▶ **Directions for this task**: Copy the listing below in full and skip every picture.

################

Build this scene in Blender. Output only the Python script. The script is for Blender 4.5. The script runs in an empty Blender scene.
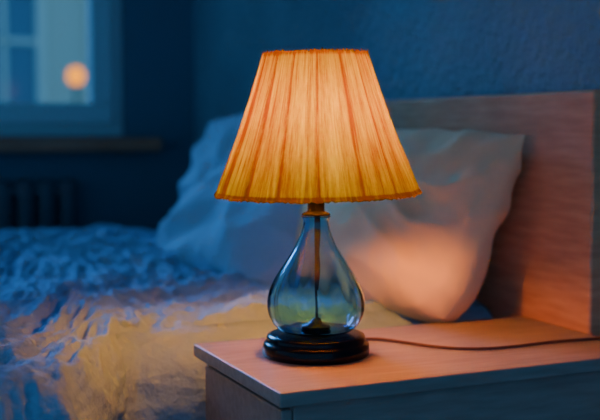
import bpy, bmesh, math, random
from mathutils import Vector, noise, Matrix
random.seed(3)
D=bpy.data; C=bpy.context
def link(o): C.scene.collection.objects.link(o); return o
def empty(name,loc=(0,0,0)):
    o=D.objects.new(name,None); o.location=loc; o.empty_display_size=0.1; return link(o)
def mesh_obj(name,verts,faces,mat=None,parent=None,smooth=True,uv=None,att=None):
    m=D.meshes.new(name); m.from_pydata(verts,[],faces); m.update()
    if smooth:
        for p in m.polygons: p.use_smooth=True
    if uv:
        l=m.uv_layers.new(name="UVMap")
        for p in m.polygons:
            for li,vi in zip(p.loop_indices,p.vertices): l.data[li].uv=uv[vi]
    if att:
        at=m.attributes.new('fold','FLOAT','POINT'); at.data.foreach_set('value',att)
    o=D.objects.new(name,m); link(o)
    if mat: m.materials.append(mat)
    if parent: o.parent=parent
    return o
def box(name,lo,hi,mat,parent=None,bevel=0.003,seg=2):
    bm=bmesh.new(); bmesh.ops.create_cube(bm,size=1)
    for v in bm.verts:
        v.co=Vector([lo[i]+(v.co[i]+.5)*(hi[i]-lo[i]) for i in range(3)])
    if bevel>0: bmesh.ops.bevel(bm,geom=bm.edges[:],offset=bevel,segments=seg,profile=.5,affect='EDGES')
    m=D.meshes.new(name); bm.to_mesh(m); bm.free(); m.materials.append(mat)
    o=D.objects.new(name,m); link(o)
    if parent: o.parent=parent
    return o
def lathe(name,prof,mat,parent=None,n=96,closed=False,rf=None,cap=False):
    vs=[];fs=[];k=len(prof)
    for i,(r,z) in enumerate(prof):
        for j in range(n):
            a=2*math.pi*j/n
            rr=rf(r,z,a,i) if rf else r
            vs.append((rr*math.cos(a),rr*math.sin(a),z))
    rng=k if closed else k-1
    for i in range(rng):
        for j in range(n):
            a=i*n+j;b=i*n+(j+1)%n;i2=(i+1)%k
            fs.append((a,b,i2*n+(j+1)%n,i2*n+j))
    if cap:
        fs.append(tuple(reversed(range(n)))); fs.append(tuple((k-1)*n+j for j in range(n)))
    return mesh_obj(name,vs,fs,mat,parent)
def tube(name,pts,r,mat,parent=None,cyc=False,res=6,kind='NURBS'):
    cu=D.curves.new(name,'CURVE'); cu.dimensions='3D'; cu.bevel_depth=r; cu.bevel_resolution=4; cu.resolution_u=res
    s=cu.splines.new(kind); s.points.add(len(pts)-1)
    for p,q in zip(s.points,pts): p.co=(*q,1)
    s.use_cyclic_u=cyc
    if kind=='NURBS': s.order_u=4; s.use_endpoint_u=not cyc
    cu.materials.append(mat); o=D.objects.new(name,cu); link(o)
    if parent: o.parent=parent
    return o
# ---------- materials
def mat(name,col,rough=.5,metal=0,**kw):
    m=D.materials.new(name); m.use_nodes=True; b=m.node_tree.nodes["Principled BSDF"]
    b.inputs["Base Color"].default_value=(*col,1); b.inputs["Roughness"].default_value=rough; b.inputs["Metallic"].default_value=metal
    for k,v in kw.items(): b.inputs[k.replace('_',' ')].default_value=v
    return m
def nn(m,t,**kw):
    n=m.node_tree.nodes.new(t)
    for k,v in kw.items():
        if k in n.inputs: n.inputs[k].default_value=v
        else: setattr(n,k,v)
    return n
def bump(m,scale,strength,dist=.01,detail=6,tex='ShaderNodeTexNoise',stretch=None,extra=None):
    nt=m.node_tree; b=nt.nodes["Principled BSDF"]
    tc=nn(m,'ShaderNodeTexCoord'); mp=nn(m,'ShaderNodeMapping')
    if stretch: mp.inputs['Scale'].default_value=stretch
    nt.links.new(tc.outputs['Object'],mp.inputs[0])
    t=nn(m,tex); t.inputs['Scale'].default_value=scale
    if 'Detail' in t.inputs: t.inputs['Detail'].default_value=detail
    nt.links.new(mp.outputs[0],t.inputs['Vector'])
    bp=nn(m,'ShaderNodeBump'); bp.inputs['Strength'].default_value=strength; bp.inputs['Distance'].default_value=dist
    nt.links.new(t.outputs[0],bp.inputs['Height'])
    old=b.inputs['Normal'].links
    if old: nt.links.new(old[0].from_socket,bp.inputs['Normal'])
    nt.links.new(bp.outputs[0],b.inputs['Normal'])
    return t,mp
def varcol(m,c1,c2,scale,stretch=(1,1,1),detail=5,lo=.3,hi=.7):
    nt=m.node_tree; b=nt.nodes["Principled BSDF"]
    tc=nn(m,'ShaderNodeTexCoord'); mp=nn(m,'ShaderNodeMapping'); mp.inputs['Scale'].default_value=stretch
    nt.links.new(tc.outputs['Object'],mp.inputs[0])
    t=nn(m,'ShaderNodeTexNoise'); t.inputs['Scale'].default_value=scale; t.inputs['Detail'].default_value=detail
    nt.links.new(mp.outputs[0],t.inputs['Vector'])
    r=nn(m,'ShaderNodeValToRGB'); r.color_ramp.elements[0].position=lo; r.color_ramp.elements[1].position=hi
    r.color_ramp.elements[0].color=(*c1,1); r.color_ramp.elements[1].color=(*c2,1)
    nt.links.new(t.outputs[0],r.inputs[0]); nt.links.new(r.outputs[0],b.inputs['Base Color'])
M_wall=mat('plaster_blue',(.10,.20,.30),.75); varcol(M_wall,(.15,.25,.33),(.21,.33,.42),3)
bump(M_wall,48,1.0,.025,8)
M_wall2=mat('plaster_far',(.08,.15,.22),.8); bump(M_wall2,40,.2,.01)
M_ceil=mat('ceiling_paint',(.4,.42,.45),.9); bump(M_ceil,60,.1)
M_floor=mat('floor_wood',(.12,.08,.06),.45); varcol(M_floor,(.08,.05,.035),(.16,.1,.07),4,(1,12,1))
M_hb=mat('headboard_wood',(.42,.25,.17),.5,Specular_IOR_Level=.12); varcol(M_hb,(.60,.26,.14),(.74,.37,.21),9,(1,1.2,9)); bump(M_hb,60,.12,.003,6,stretch=(1,1,8))
M_ns=mat('nightstand_wood',(.4,.24,.17),.42,Specular_IOR_Level=.28); varcol(M_ns,(.28,.20,.18),(.38,.28,.25),9,(1.2,9,9)); bump(M_ns,60,.1,.003,6,stretch=(1,8,8))
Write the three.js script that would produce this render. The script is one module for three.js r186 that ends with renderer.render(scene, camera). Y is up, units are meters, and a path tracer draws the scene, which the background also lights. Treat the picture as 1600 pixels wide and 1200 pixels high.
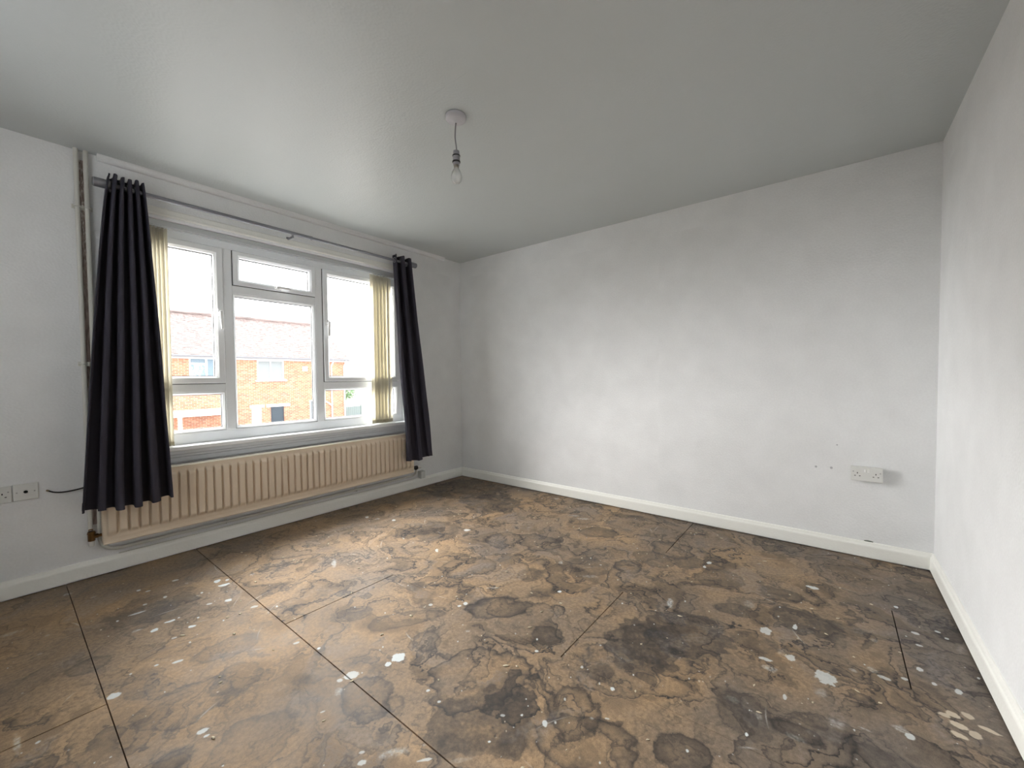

################

▶ **Written answer**:
Build this scene in Blender. Output only the Python script. The script is for Blender 4.5. The script runs in an empty Blender scene.
import bpy, bmesh, math, random
from mathutils import Vector, noise, Matrix
random.seed(3)
D=bpy.data; C=bpy.context
def link(o): C.scene.collection.objects.link(o); return o
def empty(name,loc=(0,0,0)):
    o=D.objects.new(name,None); o.location=loc; o.empty_display_size=0.1; return link(o)
def mesh_obj(name,verts,faces,mat=None,parent=None,smooth=True,uv=None,att=None):
    m=D.meshes.new(name); m.from_pydata(verts,[],faces); m.update()
    if smooth:
        for p in m.polygons: p.use_smooth=True
    if uv:
        l=m.uv_layers.new(name="UVMap")
        for p in m.polygons:
            for li,vi in zip(p.loop_indices,p.vertices): l.data[li].uv=uv[vi]
    if att:
        at=m.attributes.new('fold','FLOAT','POINT'); at.data.foreach_set('value',att)
    o=D.objects.new(name,m); link(o)
    if mat: m.materials.append(mat)
    if parent: o.parent=parent
    return o
def box(name,lo,hi,mat,parent=None,bevel=0.003,seg=2):
    bm=bmesh.new(); bmesh.ops.create_cube(bm,size=1)
    for v in bm.verts:
        v.co=Vector([lo[i]+(v.co[i]+.5)*(hi[i]-lo[i]) for i in range(3)])
    if bevel>0: bmesh.ops.bevel(bm,geom=bm.edges[:],offset=bevel,segments=seg,profile=.5,affect='EDGES')
    m=D.meshes.new(name); bm.to_mesh(m); bm.free(); m.materials.append(mat)
    o=D.objects.new(name,m); link(o)
    if parent: o.parent=parent
    return o
def lathe(name,prof,mat,parent=None,n=96,closed=False,rf=None,cap=False):
    vs=[];fs=[];k=len(prof)
    for i,(r,z) in enumerate(prof):
        for j in range(n):
            a=2*math.pi*j/n
            rr=rf(r,z,a,i) if rf else r
            vs.append((rr*math.cos(a),rr*math.sin(a),z))
    rng=k if closed else k-1
    for i in range(rng):
        for j in range(n):
            a=i*n+j;b=i*n+(j+1)%n;i2=(i+1)%k
            fs.append((a,b,i2*n+(j+1)%n,i2*n+j))
    if cap:
        fs.append(tuple(reversed(range(n)))); fs.append(tuple((k-1)*n+j for j in range(n)))
    return mesh_obj(name,vs,fs,mat,parent)
def tube(name,pts,r,mat,parent=None,cyc=False,res=6,kind='NURBS'):
    cu=D.curves.new(name,'CURVE'); cu.dimensions='3D'; cu.bevel_depth=r; cu.bevel_resolution=4; cu.resolution_u=res
    s=cu.splines.new(kind); s.points.add(len(pts)-1)
    for p,q in zip(s.points,pts): p.co=(*q,1)
    s.use_cyclic_u=cyc
    if kind=='NURBS': s.order_u=4; s.use_endpoint_u=not cyc
    cu.materials.append(mat); o=D.objects.new(name,cu); link(o)
    if parent: o.parent=parent
    return o
# ---------- materials
def mat(name,col,rough=.5,metal=0,**kw):
    m=D.materials.new(name); m.use_nodes=True; b=m.node_tree.nodes["Principled BSDF"]
    b.inputs["Base Color"].default_value=(*col,1); b.inputs["Roughness"].default_value=rough; b.inputs["Metallic"].default_value=metal
    for k,v in kw.items(): b.inputs[k.replace('_',' ')].default_value=v
    return m
def nn(m,t,**kw):
    n=m.node_tree.nodes.new(t)
    for k,v in kw.items():
        if k in n.inputs: n.inputs[k].default_value=v
        else: setattr(n,k,v)
    return n
def bump(m,scale,strength,dist=.01,detail=6,tex='ShaderNodeTexNoise',stretch=None,extra=None):
    nt=m.node_tree; b=nt.nodes["Principled BSDF"]
    tc=nn(m,'ShaderNodeTexCoord'); mp=nn(m,'ShaderNodeMapping')
    if stretch: mp.inputs['Scale'].default_value=stretch
    nt.links.new(tc.outputs['Object'],mp.inputs[0])
    t=nn(m,tex); t.inputs['Scale'].default_value=scale
    if 'Detail' in t.inputs: t.inputs['Detail'].default_value=detail
    nt.links.new(mp.outputs[0],t.inputs['Vector'])
    bp=nn(m,'ShaderNodeBump'); bp.inputs['Strength'].default_value=strength; bp.inputs['Distance'].default_value=dist
    nt.links.new(t.outputs[0],bp.inputs['Height'])
    old=b.inputs['Normal'].links
    if old: nt.links.new(old[0].from_socket,bp.inputs['Normal'])
    nt.links.new(bp.outputs[0],b.inputs['Normal'])
    return t,mp
def varcol(m,c1,c2,scale,stretch=(1,1,1),detail=5,lo=.3,hi=.7):
    nt=m.node_tree; b=nt.nodes["Principled BSDF"]
    tc=nn(m,'ShaderNodeTexCoord'); mp=nn(m,'ShaderNodeMapping'); mp.inputs['Scale'].default_value=stretch
    nt.links.new(tc.outputs['Object'],mp.inputs[0])
    t=nn(m,'ShaderNodeTexNoise'); t.inputs['Scale'].default_value=scale; t.inputs['Detail'].default_value=detail
    nt.links.new(mp.outputs[0],t.inputs['Vector'])
    r=nn(m,'ShaderNodeValToRGB'); r.color_ramp.elements[0].position=lo; r.color_ramp.elements[1].position=hi
    r.color_ramp.elements[0].color=(*c1,1); r.color_ramp.elements[1].color=(*c2,1)
    nt.links.new(t.outputs[0],r.inputs[0]); nt.links.new(r.outputs[0],b.inputs['Base Color'])
M_wall=mat('plaster_blue',(.10,.20,.30),.75); varcol(M_wall,(.15,.25,.33),(.21,.33,.42),3)
bump(M_wall,48,1.0,.025,8)
M_wall2=mat('plaster_far',(.08,.15,.22),.8); bump(M_wall2,40,.2,.01)
M_ceil=mat('ceiling_paint',(.4,.42,.45),.9); bump(M_ceil,60,.1)
M_floor=mat('floor_wood',(.12,.08,.06),.45); varcol(M_floor,(.08,.05,.035),(.16,.1,.07),4,(1,12,1))
M_hb=mat('headboard_wood',(.42,.25,.17),.5,Specular_IOR_Level=.12); varcol(M_hb,(.60,.26,.14),(.74,.37,.21),9,(1,1.2,9)); bump(M_hb,60,.12,.003,6,stretch=(1,1,8))
M_ns=mat('nightstand_wood',(.4,.24,.17),.42,Specular_IOR_Level=.28); varcol(M_ns,(.28,.20,.18),(.38,.28,.25),9,(1.2,9,9)); bump(M_ns,60,.1,.003,6,stretch=(1,8,8))
Write the three.js script that would produce this render. The script is one module for three.js r186 that ends with renderer.render(scene, camera). Y is up, units are meters, and a path tracer draws the scene, which the background also lights. Treat the picture as 1600 pixels wide and 1200 pixels high.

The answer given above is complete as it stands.